O método Kumon foi criado em 1954 no Japão pelo professor de matemática Toru Kumon para que seu filho, então no 2o ano do ensino fundamental, dominasse a técnica de cálculo diferencial e integral e encontrasse menos dificuldades quando ingressasse no ensino médio e nos exames de admissão para a universidade. O Kumon acredita no aprendizado por meio do autodidatismo – a partir do nível em que o aluno se encontra na disciplina, determinado por testes de avaliação, são definidas as etapas que deverá seguir. Por meio da repetição de séries de exercícios, o objetivo é fazer com que o aluno entenda e domine totalmente as técnicas de resolução, até chegar a cálculos mais complexos. 


Para o professor Carlos Matumoto, aplicação de jogos como o sudoku estimula o aluno a construir seu próprio raciocínio

De acordo com Érico Hiyoshi Iwata, responsável pelo departamento de Orientação do Instituto Kumon, o material didático oferecido ao aluno é auto-instrutivo: "Sempre que aparecem novos assuntos ou uma mudança de grau de dificuldade na resolução dos exercícios, o material apresenta um exemplo resolvido e depois um exemplo semi-resolvido para que a pessoa, por meio da análise desses exemplos, consiga resolver os demais exercícios". Com isso, o professor torna-se praticamente dispensável, a não ser quando o aluno encontra dificuldades insuperáveis, o que pode ocorrer ao enfrentar conteúdos desconhecidos. "A orientação é dada para fazer com que o próprio aluno chegue ao raciocínio para resolução do exercício e, dessa forma, vá se tornando mais autônomo, mais independente. Fazê-lo chegar à conclusão é bem diferente de dar a resposta diretamente ao aluno." O domínio total do conteúdo acontece quando a pessoa passa a resolver os exercícios de cálculo sem nenhum erro, ou com a nota 100, o que alcança por meio da correção e da autocorreção.

Iwata conta que o instituto já foi muito procurado por alunos com problemas de aprendizagem na escola, mas com o tempo passou a atrair também pessoas que pretendem melhorar o desempenho na matéria para se preparar para concursos e vestibulares ou para treinar o raciocínio. Em setembro de 2007, o Kumon tinha 4,1 milhões de alunos, sendo 100 mil no Brasil. Desde sua chegada ao país, em 1977, 1,5 milhão de pessoas já experimentaram o método. No mundo, foram 30 milhões.

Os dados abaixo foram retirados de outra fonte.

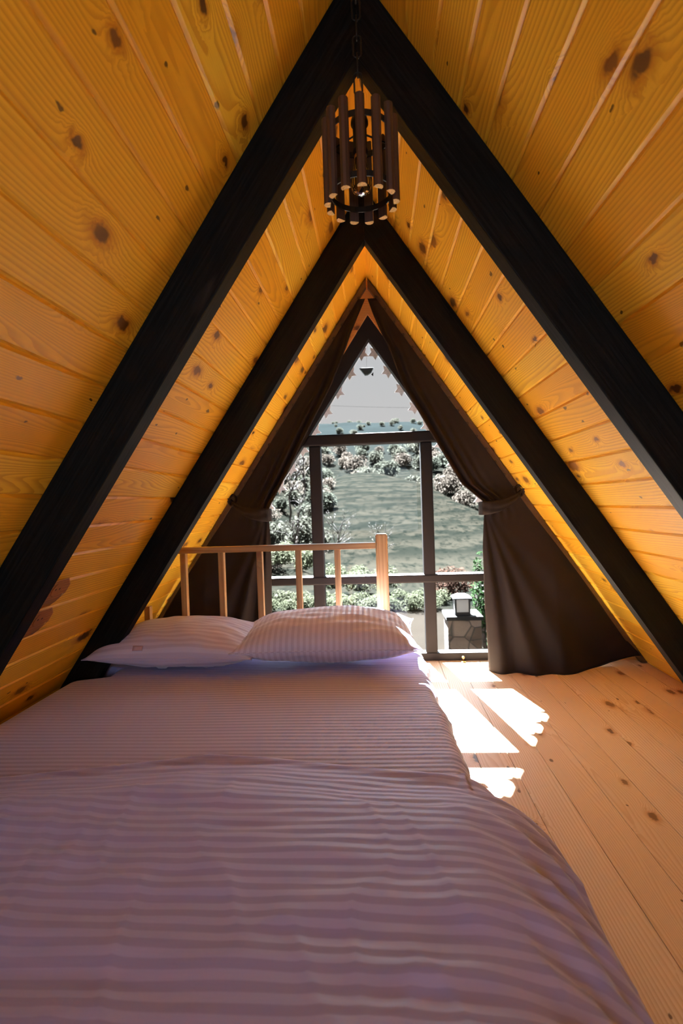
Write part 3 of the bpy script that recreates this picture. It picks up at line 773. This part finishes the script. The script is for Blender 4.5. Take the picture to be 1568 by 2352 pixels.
scr = [plant_proto('scrub_bush', rng, SCRUB, 700, 1.0, 1.3, .13, 6) for _ in range(3)] + [plant_proto('dry_bush', rng, DRY, 600, 1.0, 1.2, .12, 5) for _ in range(2)]
for x, y, sc in BARE: spots.append((x, y, .9 * sc))
cnt = tries = 0
while cnt < 150 and tries < 6000:                              # scrub covering the slope left of the mound
    y = rng.uniform(24, 95); x = rng.uniform(-.30 * y, -.06 * y - 1.5)
    if y < 45 and rng.random() < .35: continue
    p = rng.choice(scr); dry = p.name.startswith('dry'); sc = rng.uniform(.55, 1.15) * (1 + y / 110); tries += 1
    if not free(x, y, sc): continue
    place(p, x, y, sc, rng.uniform(0, 6.28), 'pale dry bush among the scrub on the left hillside' if dry else 'grey-green bush among the scrub on the left hillside', 'bush', 'dry bushes on the left hillside' if dry else 'grey-green bushes on the left hillside'); cnt += 1
for k in range(160):                         # hedge line and scrub behind the mound
    y = rng.uniform(80, 150); x = rng.uniform(-.1 * y, .26 * y); p = rng.choice(scr); dry = p.name.startswith('dry'); sc = rng.uniform(1.0, 2.0) * (1 + y / 250)
    if not free(x, y, sc): continue
    place(p, x, y, sc, rng.uniform(0, 6.28), 'pale dry bush on the slope beyond the grassy mound' if dry else 'grey-green bush on the slope beyond the grassy mound', 'bush', 'dry bushes beyond the mound' if dry else 'grey-green bushes beyond the mound')
for k in range(40):
    y = rng.uniform(180, 300); x = rng.uniform(-.2 * y, .25 * y)
    place(rng.choice(scr[:3]), x, y, rng.uniform(.9, 1.9), rng.uniform(0, 6.28), 'small distant tree on the far hills under the sky', 'tree', 'distant trees on the far hills')
bare = [bare_proto(rng, 4.2), bare_proto(rng, 4.0)]
for x, y, sc in BARE:
    place(rng.choice(bare), x, y, sc, rng.uniform(0, 6.28), 'leafless grey tree at the foot of the slope beyond the hedge' if y < 30 else 'leafless grey tree standing in the scrub up the left hillside', 'tree', 'leafless trees beyond the hedge' if y < 30 else 'leafless trees in the scrub')
rust = plant_proto('rusty_bush', rng, RUST, 900, .75, .95, .07, 6)
place(rust, 2.45, 17.9, 1.15, .4, 'reddish brown bush behind the stone lantern pillar', 'bush', None)
ev = plant_proto('evergreen_shrub', rng, EVER, 900, .26, 1.7, .05, 4)
place(ev, 2.28, 11.5, 1.0, 0, 'slim bright green shrub beside the pillar, half hidden by the right curtain', 'bush', None, z=-2.3)

# stone pillar with lantern
g = N('rough_stone'); p3 = g.pos(); vo = g.node('ShaderNodeTexVoronoi', feature='DISTANCE_TO_EDGE'); g.put(vo.inputs['Vector'], p3); vo.inputs['Scale'].default_value = 3.4
vc = g.node('ShaderNodeTexVoronoi', feature='F1'); g.put(vc.inputs['Vector'], p3); vc.inputs['Scale'].default_value = 3.4
c = g.mix(g.sep(vc.outputs['Color'])[0], (.10, .07, .05), (.24, .18, .15)); c = g.mix(g.ss(vo.outputs['Distance'], .05, .0), c, (.05, .045, .04))
g.pbr(c, .9, g.bump(g.noise(p3, 20, 3), .5, .03)); STONE = g.mat
pil = empty('stone_pillar', (1.625, 10.3, -2.3), 'square stone pillar carrying a lantern in the sandy yard', 'pillar')
box('shaft', 1.31, 1.94, 9.99, 10.61, -2.3, -1.375, STONE, pil, .02)
box('capstone', 1.28, 1.97, 9.96, 10.64, -1.375, -1.30, plain('pale_capstone', (.018, .0175, .017), .95, .3, 25, .2), pil, .012)
lan = empty('garden_lantern', (1.605, 10.2, -1.30), 'dark metal lantern with frosted white panes on the stone pillar', 'lantern')
DK = plain('lantern_metal', (.012, .012, .013), .5)
box('base', 1.46, 1.75, 10.055, 10.345, -1.2985, -1.235, DK, lan, .005)
for sx in (1.475, 1.735):
    for sy in (10.07, 10.33): box('corner_post', sx - .016, sx + .016, sy - .016, sy + .016, -1.235, -.985, DK, lan, .002)
g = N('frosted_pane'); g.pbr((.55, .55, .54), .6, None, Transmission_Weight=.0)
tl = g.node('ShaderNodeBsdfTranslucent'); g.put(tl.inputs[0], (.5, .5, .5)); FP = g.mat
for (x0, x1, y0, y1) in ((1.492, 1.718, 10.064, 10.070), (1.492, 1.718, 10.330, 10.336), (1.469, 1.475, 10.087, 10.313), (1.735, 1.741, 10.087, 10.313)):
    box('pane', x0, x1, y0, y1, -1.235, -.985, FP, lan)
rv = [(1.425, 10.02, -.985), (1.785, 10.02, -.985), (1.785, 10.38, -.985), (1.425, 10.38, -.985), (1.425, 10.02, -.965), (1.785, 10.02, -.965), (1.785, 10.38, -.965), (1.425, 10.38, -.965), (1.53, 10.125, -.905), (1.68, 10.125, -.905), (1.68, 10.275, -.905), (1.53, 10.275, -.905)]
rf = [(3, 2, 1, 0), (0, 1, 5, 4), (1, 2, 6, 5), (2, 3, 7, 6), (3, 0, 4, 7), (4, 5, 9, 8), (5, 6, 10, 9), (6, 7, 11, 10), (7, 4, 8, 11), (8, 9, 10, 11)]
obj('lantern_roof', rv, rf, plain('lantern_roof_metal', (.008, .008, .009), .8), lan)
# overhead wire across the valley
tube('overhead_wire', [(lerp(-40, 40, i / 20), 120, lerp(26.5, 21.0, i / 20) - 1.2 * math.sin(math.pi * i / 20)) for i in range(21)], .022, plain('black_wire', (.002, .002, .002), 1.0, Specular_IOR_Level=.0), None, 5)
tag(bpy.data.objects['overhead_wire'], 'thin overhead wire crossing the sky above the far hills', 'wire')

# ---------------------------------------------------------------- light
w = bpy.data.worlds.new('sky'); S.world = w; w.use_nodes = True; nt = w.node_tree; nt.nodes.clear()
tc = nt.nodes.new('ShaderNodeTexCoord'); sp = nt.nodes.new('ShaderNodeSeparateXYZ'); rp = nt.nodes.new('ShaderNodeValToRGB'); bg = nt.nodes.new('ShaderNodeBackground'); wo = nt.nodes.new('ShaderNodeOutputWorld')
nt.links.new(tc.outputs['Generated'], sp.inputs[0]); nt.links.new(sp.outputs[2], rp.inputs[0]); nt.links.new(rp.outputs[0], bg.inputs[0]); nt.links.new(bg.outputs[0], wo.inputs[0])
rp.color_ramp.elements[0].position = .0; rp.color_ramp.elements[0].color = (.66, .63, .61, 1)
rp.color_ramp.elements[1].position = .4; rp.color_ramp.elements[1].color = (.55, .57, .60, 1)
SKY, SUN, SOFT, REAR, EXPO = 0.76, 185.0, 7.0, 22.0, 0.30
bg.inputs[1].default_value = SKY
sd = Vector((.135, -.672, -.728)).normalized()
sl = bpy.data.lights.new('sun', 'SUN'); sl.energy = SUN; sl.angle = math.radians(.6); sl.color = (.90, .96, 1)
so = bpy.data.objects.new('sun', sl); COL.objects.link(so); so.rotation_euler = sd.to_track_quat('-Z', 'Y').to_euler(); so.location = (-3, 15, 16)
ql = bpy.data.lights.new('soft_sky_fill', 'SUN'); ql.energy = SOFT; ql.angle = math.radians(80); ql.color = (.66, .86, 1)  # broad second sun lamp, added to brighten the room beyond the sky's own light
qo = bpy.data.objects.new('soft_sky_fill', ql); COL.objects.link(qo); qo.rotation_euler = Vector((.05, -.94, -.33)).to_track_quat('-Z', 'Y').to_euler(); qo.location = (0, 30, 12)
al = bpy.data.lights.new('rear_gable_fill', 'AREA'); al.shape = 'RECTANGLE'; al.size = 1.3; al.size_y = 1.0; al.energy = REAR; al.color = (.56, .79, 1)  # area lamp in the unseen rear opening, added to fill bed and near ceiling
ao = bpy.data.objects.new('rear_gable_fill', al); COL.objects.link(ao); ao.location = (0, Y0, .95); ao.rotation_euler = (math.radians(90), 0, 0)
pl = bpy.data.lights.new('window_portal', 'AREA'); pl.shape = 'RECTANGLE'; pl.size = 2.4; pl.size_y = 1.9; pl.cycles.is_portal = True
po = bpy.data.objects.new('window_portal', pl); COL.objects.link(po); po.location = (0, 3.12, .95); po.rotation_euler = (math.radians(-90), 0, 0)

# ---------------------------------------------------------------- camera
yaw, pitch, roll = .06571, -.01754, .03276
f = Vector((-math.sin(yaw) * math.cos(pitch), math.cos(yaw) * math.cos(pitch), math.sin(pitch))); r = Vector((math.cos(yaw), math.sin(yaw), 0)); u = r.cross(f)
r2 = math.cos(roll) * r - math.sin(roll) * u; u2 = math.sin(roll) * r + math.cos(roll) * u
cam = bpy.data.cameras.new('camera'); co = bpy.data.objects.new('camera', cam); COL.objects.link(co)
co.matrix_world = Matrix(((r2.x, u2.x, -f.x, .01188), (r2.y, u2.y, -f.y, 0), (r2.z, u2.z, -f.z, .92755), (0, 0, 0, 1)))
cam.sensor_fit = 'VERTICAL'; cam.sensor_height = 36; cam.lens = 1200 / 2352 * 36; cam.clip_start = .03; cam.clip_end = 1000
cam.dof.use_dof = True; cam.dof.focus_distance = 1.7; cam.dof.aperture_fstop = 4.5
S.camera = co
S.view_settings.view_transform = 'Standard'; S.view_settings.look = 'None'; S.view_settings.gamma = 1; S.view_settings.exposure = EXPO; S.view_settings.use_curve_mapping = False
S.cycles.max_bounces = 14; S.cycles.diffuse_bounces = 10; S.cycles.transparent_max_bounces = 16; S.cycles.sample_clamp_indirect = 8; S.cycles.use_denoising = True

Já o ábaco é um instrumento utilizado para realizar operações de adição, subtração, multiplicação e divisão, que se supõe ter sido criado há 5.500 anos na Mesopotâmia. Apesar de ainda muito utilizado em países asiáticos, como China, Tailândia e Japão, o soroban – como é chamado em japonês – não compete mais com calculadoras modernas em termos de velocidade para encontrar resultados de contas. "O ábaco continua hoje não como uma ferramenta-fim para fazer conta, mas como uma ferramenta-meio para desenvolver capacidades e competências", afirma Antonio Carlos Guarini Perpétuo, idealizador da escola Método Supera, que também utiliza jogos em seu programa. "As principais capacidades que o ábaco desenvolve são a concentração, a velocidade de raciocínio e o raciocínio lógico", diz. Para Perpétuo, o uso da ferramenta não é uma alternativa ao ensino de matemática, mas um complemento, na medida em que trabalha o cálculo mental e ajuda a compreender o processo de contas. "Sem contar o aspecto mais direto que é o domínio completo da tabuada", diz o engenheiro aeronáutico.

De acordo com Perpétuo, o método usa o ábaco e exercícios lógicos para o desenvolvimento da inteligência lógico-matemática. "Eu diria que hoje a matemática é a disciplina mais importante porque é uma das poucas que desenvolvem esse raciocínio. Por isso a engenharia é hoje uma das profissões mais genéricas do mercado. O engenheiro passou cinco anos trabalhando muita matemática e física e desenvolveu o raciocínio lógico. Por conseqüência, trabalha em áreas como bancos e em administração", explica Perpétuo, formado em engenharia aeronáutica.